La custode del museo Civico, dopo la sua chiacchierata e i miei commenti favorevoli sulla pinacoteca, mi consiglia di visitare l’eremo di Monte Giove. A sentire “monte” la mia bici sussultò, la tenni stretta e ci trovammo insieme sulla via indicata dalla mappa. Sette chilometri sono stati sufficienti per arrivare sul monte, ma gli ultimi 1000 metri la strada si impenna, tanto da farmi apprezzare l’acquisto della bicicletta servo-assistita.
Pedalare con grande gioia senza arrivare allo stremo della fatica e col respiro affannoso, ormai potrebbe essere pericoloso alla mia età. La visita al luogo durò solo il tempo di qualche foto esterna e del paesaggio che si apriva dall’altura. Era la giornata di chiusura dell'Eremo. Il tempo di leggerne le caratteristiche sulla guida, fare alcune foto al panorama e poi cercare il ritorno per altra via. Posai la mia attenzione per il finale su Novilara.

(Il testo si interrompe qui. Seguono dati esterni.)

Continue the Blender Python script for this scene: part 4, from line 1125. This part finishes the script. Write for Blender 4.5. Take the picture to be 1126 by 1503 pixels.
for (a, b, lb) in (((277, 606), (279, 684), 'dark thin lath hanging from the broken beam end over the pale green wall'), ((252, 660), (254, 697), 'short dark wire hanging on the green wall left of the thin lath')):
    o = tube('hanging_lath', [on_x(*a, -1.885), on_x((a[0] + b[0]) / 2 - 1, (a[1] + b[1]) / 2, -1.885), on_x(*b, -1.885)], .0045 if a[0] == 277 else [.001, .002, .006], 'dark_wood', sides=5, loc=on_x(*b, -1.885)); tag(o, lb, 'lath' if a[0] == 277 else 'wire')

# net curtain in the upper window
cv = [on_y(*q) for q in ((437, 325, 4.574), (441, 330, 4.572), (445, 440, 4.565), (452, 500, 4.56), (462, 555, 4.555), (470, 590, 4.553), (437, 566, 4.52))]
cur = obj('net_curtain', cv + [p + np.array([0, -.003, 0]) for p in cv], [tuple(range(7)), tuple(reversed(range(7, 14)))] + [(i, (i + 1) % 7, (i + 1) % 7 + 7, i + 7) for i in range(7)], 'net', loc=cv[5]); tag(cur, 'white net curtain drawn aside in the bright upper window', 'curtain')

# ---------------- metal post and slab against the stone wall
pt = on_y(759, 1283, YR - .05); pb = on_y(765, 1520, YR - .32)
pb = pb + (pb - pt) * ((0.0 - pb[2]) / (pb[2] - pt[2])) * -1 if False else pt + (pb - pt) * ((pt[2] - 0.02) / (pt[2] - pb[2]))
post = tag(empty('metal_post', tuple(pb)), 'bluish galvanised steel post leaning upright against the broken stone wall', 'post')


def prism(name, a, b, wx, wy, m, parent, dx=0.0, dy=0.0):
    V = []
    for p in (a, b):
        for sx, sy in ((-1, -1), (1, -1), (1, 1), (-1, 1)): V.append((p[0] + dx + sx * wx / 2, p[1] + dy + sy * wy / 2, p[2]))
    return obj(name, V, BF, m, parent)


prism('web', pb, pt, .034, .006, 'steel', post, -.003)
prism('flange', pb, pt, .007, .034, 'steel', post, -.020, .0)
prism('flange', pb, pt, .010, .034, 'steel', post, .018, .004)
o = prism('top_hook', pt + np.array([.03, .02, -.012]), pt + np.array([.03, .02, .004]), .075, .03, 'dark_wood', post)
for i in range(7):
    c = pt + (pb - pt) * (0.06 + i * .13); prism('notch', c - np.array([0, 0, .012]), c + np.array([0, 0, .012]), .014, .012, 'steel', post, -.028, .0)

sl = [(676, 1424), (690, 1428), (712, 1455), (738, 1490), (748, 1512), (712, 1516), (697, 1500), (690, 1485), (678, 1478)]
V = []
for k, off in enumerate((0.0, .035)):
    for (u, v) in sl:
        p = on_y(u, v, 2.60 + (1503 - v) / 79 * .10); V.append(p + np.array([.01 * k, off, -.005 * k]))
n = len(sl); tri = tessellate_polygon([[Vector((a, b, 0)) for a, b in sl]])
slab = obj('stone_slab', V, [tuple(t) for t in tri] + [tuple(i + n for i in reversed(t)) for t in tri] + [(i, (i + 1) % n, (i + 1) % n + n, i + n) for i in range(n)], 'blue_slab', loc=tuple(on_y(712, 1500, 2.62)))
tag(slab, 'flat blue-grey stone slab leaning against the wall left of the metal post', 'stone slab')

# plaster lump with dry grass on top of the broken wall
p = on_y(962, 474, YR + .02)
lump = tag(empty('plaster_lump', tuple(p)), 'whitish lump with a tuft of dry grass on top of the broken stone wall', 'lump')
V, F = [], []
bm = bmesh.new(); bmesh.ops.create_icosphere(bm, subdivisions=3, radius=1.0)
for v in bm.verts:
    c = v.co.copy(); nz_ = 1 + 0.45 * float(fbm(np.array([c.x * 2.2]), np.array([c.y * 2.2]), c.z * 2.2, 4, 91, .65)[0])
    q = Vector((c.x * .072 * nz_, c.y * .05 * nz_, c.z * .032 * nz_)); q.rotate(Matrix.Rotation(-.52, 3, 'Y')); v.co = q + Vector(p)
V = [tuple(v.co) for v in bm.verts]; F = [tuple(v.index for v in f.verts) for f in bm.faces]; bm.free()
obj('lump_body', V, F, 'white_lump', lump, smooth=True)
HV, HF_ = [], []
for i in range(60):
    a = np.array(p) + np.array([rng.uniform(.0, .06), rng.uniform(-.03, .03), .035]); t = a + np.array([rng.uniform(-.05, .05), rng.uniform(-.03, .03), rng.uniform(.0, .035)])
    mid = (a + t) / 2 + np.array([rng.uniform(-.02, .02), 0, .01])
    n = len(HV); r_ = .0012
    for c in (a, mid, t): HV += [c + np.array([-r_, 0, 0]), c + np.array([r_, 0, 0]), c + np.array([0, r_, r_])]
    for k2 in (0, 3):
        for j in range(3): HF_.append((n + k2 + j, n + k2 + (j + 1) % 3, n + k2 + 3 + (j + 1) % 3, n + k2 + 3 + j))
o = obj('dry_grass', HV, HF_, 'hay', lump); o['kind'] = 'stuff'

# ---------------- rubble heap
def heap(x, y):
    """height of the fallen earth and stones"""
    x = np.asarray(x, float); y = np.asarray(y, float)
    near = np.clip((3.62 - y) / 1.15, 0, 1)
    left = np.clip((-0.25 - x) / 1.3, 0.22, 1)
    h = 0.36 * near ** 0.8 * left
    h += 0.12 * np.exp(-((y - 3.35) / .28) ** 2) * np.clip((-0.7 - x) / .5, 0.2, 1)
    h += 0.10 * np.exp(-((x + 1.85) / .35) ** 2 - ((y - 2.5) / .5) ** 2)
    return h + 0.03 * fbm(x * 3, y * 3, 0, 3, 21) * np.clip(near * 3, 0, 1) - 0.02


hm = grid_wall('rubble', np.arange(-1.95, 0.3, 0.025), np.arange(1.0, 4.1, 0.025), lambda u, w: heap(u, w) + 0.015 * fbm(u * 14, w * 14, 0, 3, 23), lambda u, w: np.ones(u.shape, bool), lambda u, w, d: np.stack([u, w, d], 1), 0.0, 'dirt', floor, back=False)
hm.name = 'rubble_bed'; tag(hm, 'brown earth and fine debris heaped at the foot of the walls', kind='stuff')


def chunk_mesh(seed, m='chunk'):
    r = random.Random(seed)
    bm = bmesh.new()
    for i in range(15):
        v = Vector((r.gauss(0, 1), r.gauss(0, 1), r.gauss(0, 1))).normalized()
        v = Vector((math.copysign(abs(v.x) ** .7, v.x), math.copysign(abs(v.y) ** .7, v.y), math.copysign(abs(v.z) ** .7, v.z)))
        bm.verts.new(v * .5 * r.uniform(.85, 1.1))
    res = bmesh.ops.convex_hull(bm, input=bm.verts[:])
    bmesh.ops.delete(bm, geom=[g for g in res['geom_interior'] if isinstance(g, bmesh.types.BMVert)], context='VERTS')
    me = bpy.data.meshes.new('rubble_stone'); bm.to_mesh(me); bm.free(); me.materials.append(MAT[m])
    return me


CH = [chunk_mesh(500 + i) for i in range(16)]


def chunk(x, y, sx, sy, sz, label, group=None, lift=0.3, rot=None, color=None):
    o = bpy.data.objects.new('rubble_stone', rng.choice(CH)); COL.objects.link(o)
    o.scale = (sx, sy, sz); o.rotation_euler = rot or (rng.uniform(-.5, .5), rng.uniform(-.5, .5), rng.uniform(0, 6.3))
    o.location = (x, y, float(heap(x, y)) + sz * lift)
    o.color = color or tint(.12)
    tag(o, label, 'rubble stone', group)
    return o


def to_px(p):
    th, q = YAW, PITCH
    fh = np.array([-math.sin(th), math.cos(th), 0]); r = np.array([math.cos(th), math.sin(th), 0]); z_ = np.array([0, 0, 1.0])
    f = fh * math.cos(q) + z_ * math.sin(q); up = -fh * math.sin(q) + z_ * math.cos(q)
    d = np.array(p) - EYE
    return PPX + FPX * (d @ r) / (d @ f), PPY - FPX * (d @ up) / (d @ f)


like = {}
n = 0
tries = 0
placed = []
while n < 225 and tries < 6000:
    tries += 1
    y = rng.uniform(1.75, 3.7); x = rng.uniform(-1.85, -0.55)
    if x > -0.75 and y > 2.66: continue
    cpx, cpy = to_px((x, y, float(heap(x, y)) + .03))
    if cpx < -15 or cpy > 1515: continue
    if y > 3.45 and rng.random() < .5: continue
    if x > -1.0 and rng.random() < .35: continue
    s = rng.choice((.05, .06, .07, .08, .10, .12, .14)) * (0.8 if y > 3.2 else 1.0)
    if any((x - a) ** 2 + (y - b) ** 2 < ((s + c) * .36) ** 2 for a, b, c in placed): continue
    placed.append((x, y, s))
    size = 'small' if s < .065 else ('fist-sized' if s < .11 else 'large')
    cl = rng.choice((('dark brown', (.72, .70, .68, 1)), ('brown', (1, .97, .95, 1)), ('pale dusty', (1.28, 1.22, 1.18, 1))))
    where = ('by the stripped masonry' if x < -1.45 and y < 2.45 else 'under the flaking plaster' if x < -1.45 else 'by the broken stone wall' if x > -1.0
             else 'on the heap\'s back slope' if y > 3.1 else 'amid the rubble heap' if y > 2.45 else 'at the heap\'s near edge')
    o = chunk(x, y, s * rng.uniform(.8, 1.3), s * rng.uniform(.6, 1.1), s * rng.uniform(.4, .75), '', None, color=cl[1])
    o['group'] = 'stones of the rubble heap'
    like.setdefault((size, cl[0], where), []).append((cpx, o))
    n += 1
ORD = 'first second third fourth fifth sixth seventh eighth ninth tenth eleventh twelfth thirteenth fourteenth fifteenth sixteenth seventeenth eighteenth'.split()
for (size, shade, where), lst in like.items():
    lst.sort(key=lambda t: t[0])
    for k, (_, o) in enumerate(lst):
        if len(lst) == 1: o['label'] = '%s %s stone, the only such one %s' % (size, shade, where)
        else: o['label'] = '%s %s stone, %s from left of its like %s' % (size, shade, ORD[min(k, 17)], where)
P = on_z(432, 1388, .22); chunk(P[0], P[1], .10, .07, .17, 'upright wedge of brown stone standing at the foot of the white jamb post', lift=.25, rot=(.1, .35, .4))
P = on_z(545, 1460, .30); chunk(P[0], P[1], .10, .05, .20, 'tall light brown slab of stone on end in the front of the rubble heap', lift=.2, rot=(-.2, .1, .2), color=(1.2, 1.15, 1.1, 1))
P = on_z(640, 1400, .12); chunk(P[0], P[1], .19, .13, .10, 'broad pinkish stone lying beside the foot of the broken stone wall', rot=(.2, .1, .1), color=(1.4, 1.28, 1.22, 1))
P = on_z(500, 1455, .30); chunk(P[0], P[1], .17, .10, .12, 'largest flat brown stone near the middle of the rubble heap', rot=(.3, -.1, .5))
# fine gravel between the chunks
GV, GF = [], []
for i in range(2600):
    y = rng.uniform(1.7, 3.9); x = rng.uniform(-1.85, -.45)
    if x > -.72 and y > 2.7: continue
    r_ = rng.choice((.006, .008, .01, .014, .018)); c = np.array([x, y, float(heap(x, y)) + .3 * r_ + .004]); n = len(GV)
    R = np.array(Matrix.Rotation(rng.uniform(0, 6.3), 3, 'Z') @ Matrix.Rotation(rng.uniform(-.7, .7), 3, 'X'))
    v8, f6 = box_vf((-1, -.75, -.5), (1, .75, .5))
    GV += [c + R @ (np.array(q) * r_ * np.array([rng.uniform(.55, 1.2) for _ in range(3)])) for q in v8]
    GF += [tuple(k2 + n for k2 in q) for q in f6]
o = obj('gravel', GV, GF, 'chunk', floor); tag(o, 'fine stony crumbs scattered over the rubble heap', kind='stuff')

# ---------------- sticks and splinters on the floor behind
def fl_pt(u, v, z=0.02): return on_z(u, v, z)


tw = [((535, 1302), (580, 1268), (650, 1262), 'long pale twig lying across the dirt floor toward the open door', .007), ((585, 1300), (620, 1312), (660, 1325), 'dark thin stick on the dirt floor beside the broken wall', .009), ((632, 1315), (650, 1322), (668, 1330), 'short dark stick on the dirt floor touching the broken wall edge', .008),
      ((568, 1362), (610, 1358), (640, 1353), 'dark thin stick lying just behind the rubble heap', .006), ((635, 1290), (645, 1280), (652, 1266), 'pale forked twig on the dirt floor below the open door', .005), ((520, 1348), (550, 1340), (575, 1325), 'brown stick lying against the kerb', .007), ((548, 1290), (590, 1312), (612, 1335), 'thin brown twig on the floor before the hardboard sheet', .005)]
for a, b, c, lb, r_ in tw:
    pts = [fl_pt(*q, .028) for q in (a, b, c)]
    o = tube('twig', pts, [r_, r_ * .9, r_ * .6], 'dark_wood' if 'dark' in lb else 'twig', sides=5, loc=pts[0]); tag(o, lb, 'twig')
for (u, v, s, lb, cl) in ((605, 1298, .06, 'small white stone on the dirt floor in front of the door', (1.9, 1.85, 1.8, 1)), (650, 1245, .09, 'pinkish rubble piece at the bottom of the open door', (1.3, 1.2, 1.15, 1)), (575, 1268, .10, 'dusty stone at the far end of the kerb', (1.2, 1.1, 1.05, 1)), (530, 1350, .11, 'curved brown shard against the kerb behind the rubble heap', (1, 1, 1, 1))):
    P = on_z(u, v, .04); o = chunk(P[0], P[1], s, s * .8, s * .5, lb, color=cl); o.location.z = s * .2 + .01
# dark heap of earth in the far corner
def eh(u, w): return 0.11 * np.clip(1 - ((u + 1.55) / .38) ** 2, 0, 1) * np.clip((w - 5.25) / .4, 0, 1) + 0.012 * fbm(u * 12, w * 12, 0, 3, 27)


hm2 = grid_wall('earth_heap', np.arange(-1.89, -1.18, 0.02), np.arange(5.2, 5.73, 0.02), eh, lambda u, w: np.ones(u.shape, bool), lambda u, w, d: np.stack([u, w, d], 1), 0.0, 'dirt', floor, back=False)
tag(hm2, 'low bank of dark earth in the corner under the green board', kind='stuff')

Attraversando strade di campagna sterrate e senza abitazioni, mi resi subito conto che mai scelta fu più azzeccata. Da sottolineare che solo in un tratto fui costretto a scendere dalla bicicletta per non cadere nel tranello di lasciarmi andare lungo la discesa ripida sterrata con sassi e polvere. Ma i campi di girasoli "impazziti di luce" ormai maturi e bruciati con le grosse teste pendenti, i vigneti con chicchi d’uva dolce che si lasciavano cogliere ancora, alberi isolati dal grande fusto esuberante, casolari disabitati e grande silenzio ovattato, mi arricchì di entusiasmo che non si smontò con l’arrivo a Novilara.
Anzi l’incontro con questo paese segnò la giusta conclusione di un pomeriggio, non programmato e non qualunque, ma degno di un ricordo attraverso l'incontro cercato con anziani del luogo prima e con cicloturisti di Baviera, dopo. Novilara, un luogo panoramico, che sente l'odore del mare, con la sua storia antica da raccontare, le sue mura, le stradine lastricate e pulite, e dove la vita quotidiana, quella frenetica conosciuta nei giorni precedenti a questo viaggio, è assente.
Con nostalgia domani si torna a casa.